At the same time, there is a separate graph signature object. This keeps track of input/output and their behavior. Particularly it will keep track

This causes issues because the export pipeline treats constant buffers and mutable buffers differently.

  1. constant buffers: what is inferred if we access a registered buffer of a pytorch model, but do not modify it.
  2. mutable buffers, what is inferred if we modify a registered buffer.

During the to_edge part of the export process, the method graph of each exported method is analyzed and the registered buffer inputs are classified as constants, or mutations.

If they are determined to be constant, their values will be pulled from some memory location inside the pte, or an externally provided file. In either case this is not what we want, because while a particular method does not modify the buffer, other methods might.

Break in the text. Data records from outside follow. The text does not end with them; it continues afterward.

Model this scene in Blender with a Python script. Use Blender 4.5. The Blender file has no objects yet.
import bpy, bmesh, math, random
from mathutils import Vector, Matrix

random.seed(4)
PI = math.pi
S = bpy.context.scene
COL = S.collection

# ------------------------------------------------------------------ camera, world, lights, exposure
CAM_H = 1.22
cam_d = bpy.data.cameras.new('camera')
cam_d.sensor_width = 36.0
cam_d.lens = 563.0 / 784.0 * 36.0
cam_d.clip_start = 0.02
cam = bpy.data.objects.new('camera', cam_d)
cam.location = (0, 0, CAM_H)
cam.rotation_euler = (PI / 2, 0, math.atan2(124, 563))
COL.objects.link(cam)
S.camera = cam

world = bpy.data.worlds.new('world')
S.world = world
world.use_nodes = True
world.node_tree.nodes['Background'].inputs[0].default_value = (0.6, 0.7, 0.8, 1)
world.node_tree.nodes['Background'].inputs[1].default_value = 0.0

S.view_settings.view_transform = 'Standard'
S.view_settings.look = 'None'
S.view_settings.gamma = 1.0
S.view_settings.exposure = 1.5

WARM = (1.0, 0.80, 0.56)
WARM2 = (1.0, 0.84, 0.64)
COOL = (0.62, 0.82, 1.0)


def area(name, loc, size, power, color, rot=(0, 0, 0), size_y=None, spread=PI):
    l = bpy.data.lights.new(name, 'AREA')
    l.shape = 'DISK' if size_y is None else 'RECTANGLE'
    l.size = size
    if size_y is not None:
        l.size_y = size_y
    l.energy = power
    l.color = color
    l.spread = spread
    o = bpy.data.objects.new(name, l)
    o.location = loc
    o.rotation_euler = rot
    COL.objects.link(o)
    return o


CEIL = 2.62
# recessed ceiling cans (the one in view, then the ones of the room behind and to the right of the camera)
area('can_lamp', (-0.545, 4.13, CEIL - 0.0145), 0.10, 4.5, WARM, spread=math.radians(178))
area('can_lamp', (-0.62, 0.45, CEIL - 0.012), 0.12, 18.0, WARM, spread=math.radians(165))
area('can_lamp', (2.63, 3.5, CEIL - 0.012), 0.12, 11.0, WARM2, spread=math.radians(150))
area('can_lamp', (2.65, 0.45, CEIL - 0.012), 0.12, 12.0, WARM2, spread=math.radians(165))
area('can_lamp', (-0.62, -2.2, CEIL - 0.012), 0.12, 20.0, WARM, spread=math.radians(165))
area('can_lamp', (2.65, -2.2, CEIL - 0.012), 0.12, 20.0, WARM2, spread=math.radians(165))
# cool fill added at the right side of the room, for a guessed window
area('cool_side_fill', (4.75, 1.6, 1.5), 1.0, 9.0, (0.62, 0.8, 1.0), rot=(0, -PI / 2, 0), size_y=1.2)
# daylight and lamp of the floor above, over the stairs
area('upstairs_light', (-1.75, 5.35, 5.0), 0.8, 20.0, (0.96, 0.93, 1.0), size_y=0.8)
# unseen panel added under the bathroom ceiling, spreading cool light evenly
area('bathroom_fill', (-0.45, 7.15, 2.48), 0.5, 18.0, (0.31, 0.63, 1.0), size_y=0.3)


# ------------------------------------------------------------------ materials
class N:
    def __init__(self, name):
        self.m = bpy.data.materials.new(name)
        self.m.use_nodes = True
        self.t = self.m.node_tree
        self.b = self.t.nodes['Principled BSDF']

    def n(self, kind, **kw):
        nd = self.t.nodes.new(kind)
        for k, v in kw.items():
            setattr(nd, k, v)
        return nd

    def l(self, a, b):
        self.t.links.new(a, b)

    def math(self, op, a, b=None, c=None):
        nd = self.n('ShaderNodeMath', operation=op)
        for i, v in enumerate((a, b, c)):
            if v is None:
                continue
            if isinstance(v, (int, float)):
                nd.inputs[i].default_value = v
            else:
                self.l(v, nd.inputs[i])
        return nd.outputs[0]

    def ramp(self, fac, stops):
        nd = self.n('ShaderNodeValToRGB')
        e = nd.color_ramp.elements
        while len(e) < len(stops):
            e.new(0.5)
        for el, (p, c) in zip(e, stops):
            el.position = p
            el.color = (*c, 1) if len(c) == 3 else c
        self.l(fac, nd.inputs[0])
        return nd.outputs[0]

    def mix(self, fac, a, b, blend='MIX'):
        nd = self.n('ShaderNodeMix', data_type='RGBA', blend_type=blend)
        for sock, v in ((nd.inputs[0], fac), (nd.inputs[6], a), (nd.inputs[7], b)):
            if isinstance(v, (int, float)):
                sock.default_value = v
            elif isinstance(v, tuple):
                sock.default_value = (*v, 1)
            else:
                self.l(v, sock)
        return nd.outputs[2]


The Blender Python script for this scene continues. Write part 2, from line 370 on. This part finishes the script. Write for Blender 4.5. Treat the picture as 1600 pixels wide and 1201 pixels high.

Handling this properly would involve digging around in the to_edge export process, possibly adding an additional buffer type, and having a generally painful day.

So we can do the stupid thing, and make sure that in all of our exported methods we modify the buffer.

Specifically, after exporting a model that uses a shared buffer cache we add a copy operation at the start of the graph that is equivalent to:

def get_cache(self, x):
    self.cache.copy_(self.cache) # we auto-add this operation in.
    x.copy_(self.cache)
    return None

This is obviously idiotic, and pointless, since the value of cache has clearly not changed. However for our purposes, to_edge looks at this and sees that cache is a mutable buffer, which is marked appropriately in the graph signature. Additionally because figuring out if a buffer gets mutated is hard, we do this for all our methods, even methods like:

def set_cache(self, x):
    self.cache.copy_(x) # auto added in, even though we were already mutating self.cache
    self.cache.copy_(x)

After to_edge, we go through the graph and remove any copy operation where both the source and target are the same location, which also in our shared buffer list.

Finally, For get_cache(), fact that we have mutated the cache value is no longer in the graph. However it does remain in the graph signature, and in the final stage of export copies to buffers are added back in, as long as they are not pointing to themselves.

Now all methods will have the same internal buffer structure for export.